* _Exercise details_
Find every line of the listing below where "cardboard" appears, and copy it.

* _Data excerpt_
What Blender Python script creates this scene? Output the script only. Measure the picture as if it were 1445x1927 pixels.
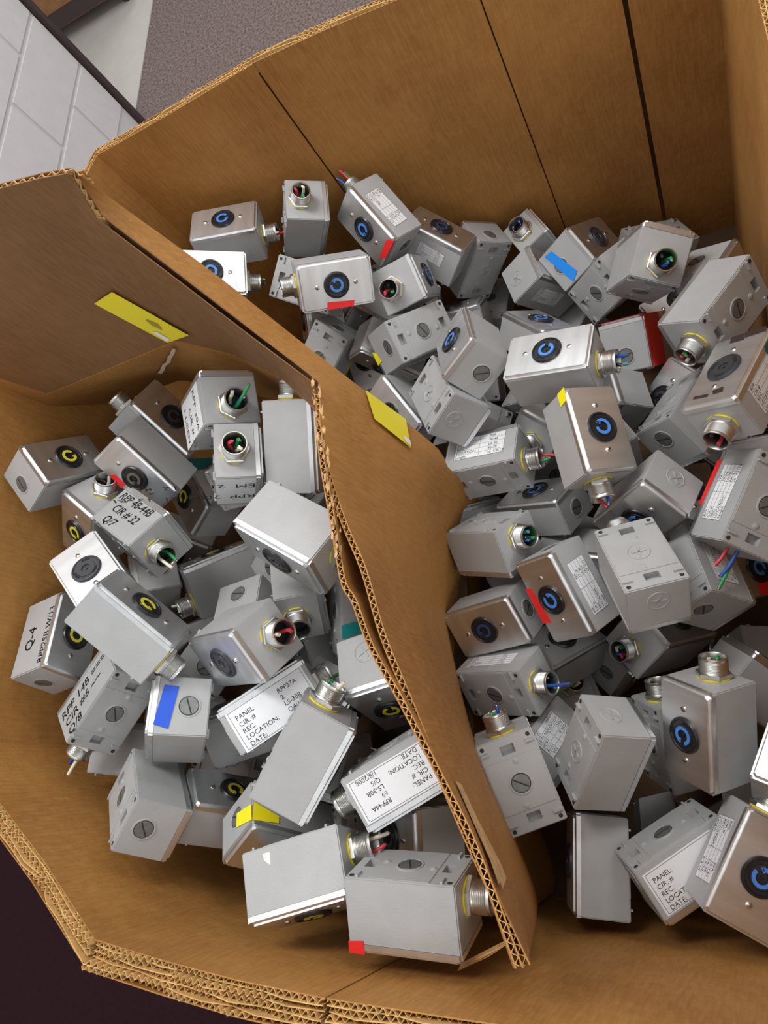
import bpy, bmesh, math, random
from mathutils import Vector, Matrix, Quaternion
random.seed(7)
for o in list(bpy.data.objects): bpy.data.objects.remove(o)
S = bpy.context.scene
COL = S.collection
CAMH = 1.5

# ---------------------------------------------------------------- camera
MR = ((0.8928822907, -0.1566224097, -0.4221737033), (-0.0025207413, -0.9392831540, 0.3431337968), (-0.4502830896, -0.3053138998, -0.8390640987))
cd = bpy.data.cameras.new('camera'); cam = bpy.data.objects.new('camera', cd); COL.objects.link(cam)
cm = Matrix(((MR[0][0], -MR[0][1], -MR[0][2], 0), (MR[1][0], -MR[1][1], -MR[1][2], 0), (MR[2][0], -MR[2][1], -MR[2][2], CAMH), (0, 0, 0, 1)))
cam.matrix_world = cm
cd.sensor_fit = 'VERTICAL'; cd.sensor_height = 36.0; cd.sensor_width = 27.0
cd.lens = 1337.0 / 1927.0 * 36.0
cd.clip_start = 0.02
S.camera = cam
# ---------------------------------------------------------------- world and lights
w = bpy.data.worlds.new('world'); S.world = w; w.use_nodes = True
w.node_tree.nodes['Background'].inputs[0].default_value = (1.0, 1.0, 1.0, 1)
w.node_tree.nodes['Background'].inputs[1].default_value = 0.82
def area(name, loc, target, sx, sy, power, col=(1, 0.98, 0.95)):
    l = bpy.data.lights.new(name, 'AREA'); l.shape = 'RECTANGLE'; l.size = sx; l.size_y = sy; l.energy = power; l.color = col
    o = bpy.data.objects.new(name, l); COL.objects.link(o); o.location = loc
    o.rotation_euler = (Vector(target) - Vector(loc)).to_track_quat('-Z', 'Y').to_euler(); return o
area('ceiling_panel_light', (-0.7, 1.1, 3.0), (-0.7, 1.1, 0), 1.2, 0.6, 42)
area('ceiling_panel_light', (-1.25, 4.9, 3.0), (-1.25, 4.9, 0), 1.2, 0.6, 24)
area('ceiling_panel_light', (1.5, 2.2, 3.0), (1.5, 2.2, 0), 1.2, 0.6, 26)
area('ceiling_panel_light', (1.9, -1.5, 3.0), (1.9, -1.5, 0), 1.2, 0.6, 26)
S.view_settings.view_transform = 'Standard'; S.view_settings.look = 'None'
S.view_settings.gamma = 1.0; S.view_settings.use_curve_mapping = False
S.view_settings.exposure = 0.0

# ---------------------------------------------------------------- materials
def lin(r, g, b):
    f = lambda c: (c / 255 / 12.92) if c / 255 <= 0.04045 else ((c / 255 + 0.055) / 1.055) ** 2.4
    return (f(r), f(g), f(b), 1)
def mat(name, col, rough=0.5, metal=0.0, noise=0.0, nscale=40.0, bump=0.0, bscale=200.0, stretch=None, spec=0.5, col2=None, trans=0.0):
    m = bpy.data.materials.new(name); m.use_nodes = True; nt = m.node_tree; p = nt.nodes['Principled BSDF']
    p.inputs['Base Color'].default_value = col; p.inputs['Roughness'].default_value = rough; p.inputs['Metallic'].default_value = metal
    p.inputs['Specular IOR Level'].default_value = spec
    tc = nt.nodes.new('ShaderNodeTexCoord'); mp = nt.nodes.new('ShaderNodeMapping'); nt.links.new(tc.outputs['Object'], mp.inputs[0])
    if stretch: mp.inputs['Scale'].default_value = stretch
    if noise > 0:
        n = nt.nodes.new('ShaderNodeTexNoise'); n.inputs['Scale'].default_value = nscale; n.inputs['Detail'].default_value = 6
        nt.links.new(mp.outputs[0], n.inputs[0])
        mx = nt.nodes.new('ShaderNodeMix'); mx.data_type = 'RGBA'
        rmp = nt.nodes.new('ShaderNodeMapRange'); rmp.inputs[1].default_value = 0.3; rmp.inputs[2].default_value = 0.7
        nt.links.new(n.outputs[0], rmp.inputs[0]); nt.links.new(rmp.outputs[0], mx.inputs[0])
        c2 = col2 or tuple(min(1, c * (1 + noise)) for c in col[:3]) + (1,)
        c1 = tuple(c * (1 - noise) for c in col[:3]) + (1,) if not col2 else col
        mx.inputs[6].default_value = c1; mx.inputs[7].default_value = c2
        nt.links.new(mx.outputs[2], p.inputs['Base Color'])
    if bump > 0:
        n2 = nt.nodes.new('ShaderNodeTexNoise'); n2.inputs['Scale'].default_value = bscale; n2.inputs['Detail'].default_value = 4
        nt.links.new(mp.outputs[0], n2.inputs[0]); b = nt.nodes.new('ShaderNodeBump'); b.inputs['Strength'].default_value = bump; b.inputs['Distance'].default_value = 0.002
        nt.links.new(n2.outputs[0], b.inputs['Height']); nt.links.new(b.outputs[0], p.inputs['Normal'])
    return m
def cardboard(name, base, dark, light):
    m = bpy.data.materials.new(name); m.use_nodes = True; nt = m.node_tree; p = nt.nodes['Principled BSDF']
    p.inputs['Roughness'].default_value = 0.62; p.inputs['Specular IOR Level'].default_value = 0.35
    tc = nt.nodes.new('ShaderNodeTexCoord')
    def noise(scale, detail, stretch=None, dist=0.0):
        n = nt.nodes.new('ShaderNodeTexNoise'); n.inputs['Scale'].default_value = scale; n.inputs['Detail'].default_value = detail; n.inputs['Distortion'].default_value = dist
        if stretch:
            mp = nt.nodes.new('ShaderNodeMapping'); mp.inputs['Scale'].default_value = stretch
            nt.links.new(tc.outputs['Object'], mp.inputs[0]); nt.links.new(mp.outputs[0], n.inputs[0])
        else: nt.links.new(tc.outputs['Object'], n.inputs[0])
        return n
    def rng(n, a, b, c=0.0, d=1.0):
        r = nt.nodes.new('ShaderNodeMapRange'); r.inputs[1].default_value = a; r.inputs[2].default_value = b; r.inputs[3].default_value = c; r.inputs[4].default_value = d
        nt.links.new(n.outputs[0], r.inputs[0]); return r
    def mix(fac, c1, c2):
        x = nt.nodes.new('ShaderNodeMix'); x.data_type = 'RGBA'; nt.links.new(fac.outputs[0], x.inputs[0])
        for c, i in ((c1, 6), (c2, 7)):
            if isinstance(c, tuple): x.inputs[i].default_value = c
            else: nt.links.new(c.outputs[2], x.inputs[i])
        return x
    big = mix(rng(noise(6, 5), 0.35, 0.65), dark, base)
    fib = mix(rng(noise(300, 3, (1.0, 1.0, 0.12)), 0.35, 0.75, 0.0, 0.35), big, light)
    speck = mix(rng(noise(900, 2), 0.62, 0.8, 0.0, 0.35), fib, dark)
    scuff = mix(rng(noise(24, 8, (1.6, 1.0, 1.0), 2.2), 0.72, 0.76, 0.0, 0.45), speck, light)
    nt.links.new(scuff.outputs[2], p.inputs['Base Color'])
    b = nt.nodes.new('ShaderNodeBump'); b.inputs['Strength'].default_value = 0.35; b.inputs['Distance'].default_value = 0.004
    nt.links.new(noise(45, 6).outputs[0], b.inputs['Height']); nt.links.new(b.outputs[0], p.inputs['Normal'])
    return m
M_KRAFT = cardboard('kraft_cardboard', lin(172, 122, 62), lin(150, 102, 48), lin(196, 150, 92))
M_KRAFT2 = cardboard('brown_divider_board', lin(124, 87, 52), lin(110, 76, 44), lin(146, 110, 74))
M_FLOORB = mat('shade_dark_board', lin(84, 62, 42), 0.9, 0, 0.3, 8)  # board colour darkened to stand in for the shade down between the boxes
M_FLUTE = mat('raw_flute_paper', lin(200, 160, 100), 0.8, 0, 0.15, 60)
M_GREY = mat('grey_enamel', lin(164, 165, 166), 0.42, 0, 0.05, 30, 0.12, 500)
M_GREYD = mat('dark_recess', lin(40, 40, 40), 0.7)
M_STEEL = mat('brushed_steel', (0.70, 0.715, 0.73, 1), 0.42, 1.0, 0.10, 60, 0.06, 700, (1, 0.15, 1))
M_SCREW = mat('screw_metal', (0.72, 0.68, 0.62, 1), 0.3, 1.0)
M_ZINC = mat('zinc_fitting', (0.62, 0.62, 0.60, 1), 0.34, 1.0, 0.12, 80)
M_PLUG = mat('zinc_plug', (0.20, 0.21, 0.21, 1), 0.5, 0.6, 0.15, 120)
M_BLACK = mat('black_plastic', (0.012, 0.012, 0.014, 1), 0.3)
M_CHAR = mat('charcoal_plastic', (0.035, 0.036, 0.042, 1), 0.4)
M_DARK = mat('dark_bore', (0.006, 0.006, 0.006, 1), 0.8)
M_GASK = mat('yellow_gasket', lin(226, 205, 30), 0.5)
M_COPPER = mat('copper', (0.75, 0.36, 0.2, 1), 0.35, 1.0)
RING = {'blue': mat('blue_ring', lin(70, 130, 215), 0.4), 'yellow': mat('yellow_ring', lin(215, 205, 60), 0.4),
        'olive': mat('olive_ring', lin(96, 96, 78), 0.4), 'navy': mat('navy_ring', lin(44, 58, 104), 0.4), 'black': M_CHAR, 'charcoal': M_BLACK}
WIRE = {'green': mat('green_wire', lin(40, 140, 80), 0.4), 'red': mat('red_wire', lin(205, 60, 75), 0.4), 'blue': mat('blue_wire', lin(45, 85, 170), 0.4),
        'black': mat('black_wire', (0.01, 0.01, 0.01, 1), 0.4), 'white': mat('white_wire', lin(225, 220, 200), 0.45), 'teal': mat('teal_wire', lin(70, 160, 165), 0.4)}
TAPE = {'red': mat('red_tape', lin(228, 38, 38), 0.45), 'blue': mat('blue_tape', lin(12, 80, 205), 0.5), 'lightblue': mat('bright_blue_tape', lin(28, 140, 240), 0.45),
        'yellow': mat('yellow_tape', lin(250, 235, 20), 0.45), 'teal': mat('teal_tape', lin(20, 150, 150), 0.4), 'darkyellow': mat('mustard_tape', lin(190, 180, 40), 0.5),
        'green': mat('green_tape', lin(20, 90, 80), 0.5), 'white': mat('white_scrap', lin(240, 240, 240), 0.5), 'dark': mat('marker_ink', lin(52, 40, 38), 0.5)}
M_LABEL = mat('label_paper', lin(226, 228, 232), 0.5)
M_INK = mat('black_ink', (0.012, 0.012, 0.014, 1), 0.6)
M_BAG = mat('clear_film', lin(228, 230, 232), 0.25, 0, 0.1, 60, 0.6, 60)
M_STICK = mat('yellow_sticker', lin(228, 212, 38), 0.45)
M_INKG = mat('grey_pencil', lin(150, 140, 60), 0.6)
M_CARPET = mat('carpet', lin(106, 92, 88), 0.95, 0, 0.6, 95, 0.6, 200)
M_CONC = mat('concrete', lin(176, 172, 166), 0.8, 0, 0.05, 12)
M_BLOCK = mat('white_paint', lin(206, 204, 206), 0.55, 0, 0.03, 20, 0.25, 60)
M_MORTAR = mat('mortar', lin(200, 198, 200), 0.7)
M_TRIM = mat('dark_trim', lin(58, 44, 44), 0.6)
M_WOOD = mat('brown_wood', lin(140, 98, 60), 0.6, 0, 0.2, 20, 0, 1, (1, 1, 6))
M_MAROON = mat('maroon_mat', lin(38, 20, 25), 0.9, 0, 0.12, 90, spec=0.08)
M_TORN = mat('torn_paper', lin(196, 156, 108), 0.9, 0, 0.2, 80)
M_CHALK = mat('chalk_smear', lin(225, 205, 185), 0.9)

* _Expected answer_
def cardboard(name, base, dark, light):
M_KRAFT = cardboard('kraft_cardboard', lin(172, 122, 62), lin(150, 102, 48), lin(196, 150, 92))
M_KRAFT2 = cardboard('brown_divider_board', lin(124, 87, 52), lin(110, 76, 44), lin(146, 110, 74))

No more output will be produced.